A polícia catarinense está reunindo imagens de câmeras para tentar elucidar a autoria da execução. Nesta sexta-feira (28), os policiais ouviram o motorista de aplicativo que realizou a corrida para o delator. O condutor relatou que dois criminosos estariam envolvidos no crime. Um deles desembarcou do Sandero e atirou em Douglas, que foi alvejado quatro vezes na cabeça, enquanto outro permaneceu na direção do veículo.
O acordo
Ex-gerente do tráfico de uma facção com berço no bairro Bom Jesus, e integrante da célula do grupo no Mario Quintana, Douglas Gonçalves Romano dos Santos se tornou delator em fevereiro de 2017. Ele procurou a Polícia Civil da Capital disposto a falar o que sabia. Em março do ano passado, o delator afirmou em entrevista a GaúchaZH que após decidir deixar a facção, descobriu que estava sob risco. Por isso, procurou as autoridades.
Segundo a polícia, quando chegou à 5ª Delegacia de Homicídios e Proteção à Pessoa (DHPP), relatou que tinha dois familiares desaparecidos.
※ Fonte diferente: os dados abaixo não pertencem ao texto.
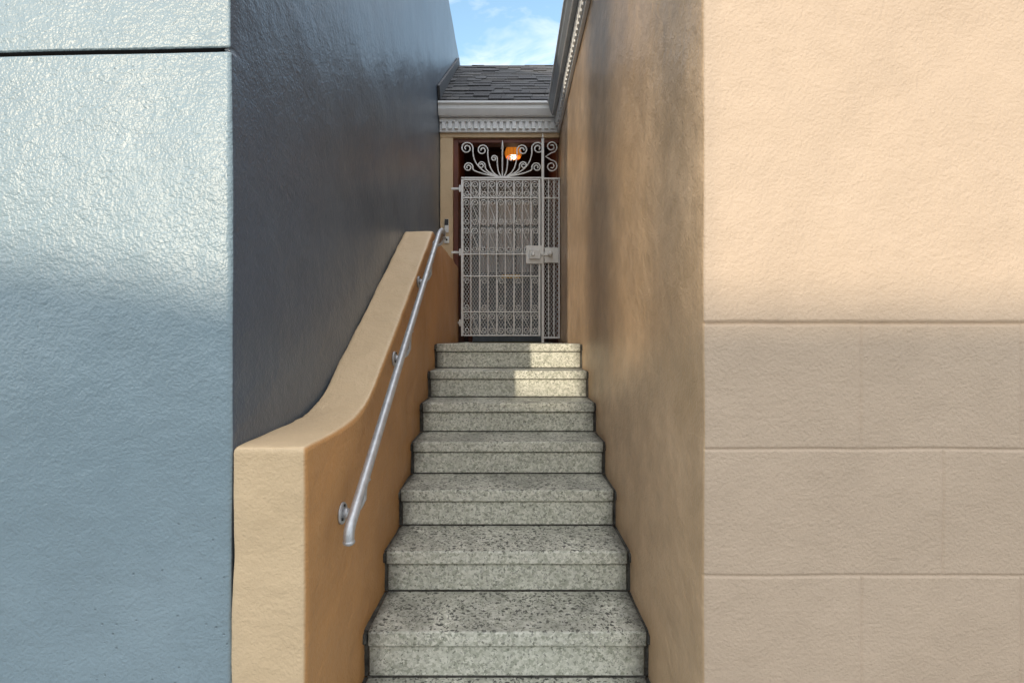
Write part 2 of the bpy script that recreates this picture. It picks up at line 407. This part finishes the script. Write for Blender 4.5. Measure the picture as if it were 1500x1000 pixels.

Mais tarde, descobriu que os dois foram assassinados pela facção. Ele detalhou aos policiais e ao Ministério Público uma série de crimes cometidos pelo grupo, como homicídios e lavagem de dinheiro. Confessou ter participado de execuções brutais, envolvendo esquartejamentos e indicou os mandantes dos delitos. O ex-gerente indicou ainda onde ficava um depósito de drogas e um cemitério clandestino usado pelo grupo.
Atualmente ele respondia 18 processos por homicídio e era testemunha em pelo 40 casos envolvendo a organização criminosa. Mais de 150 prisões preventivas foram obtidas pela polícia contra o grupo, após a delação. Lideranças do grupo também foram isoladas em penitenciárias federais. Mesmo com a morte do delator, segundo o Tribunal de Justiça do RS, os processos seguirão normalmente. Os relatos feitos por ele foram gravados.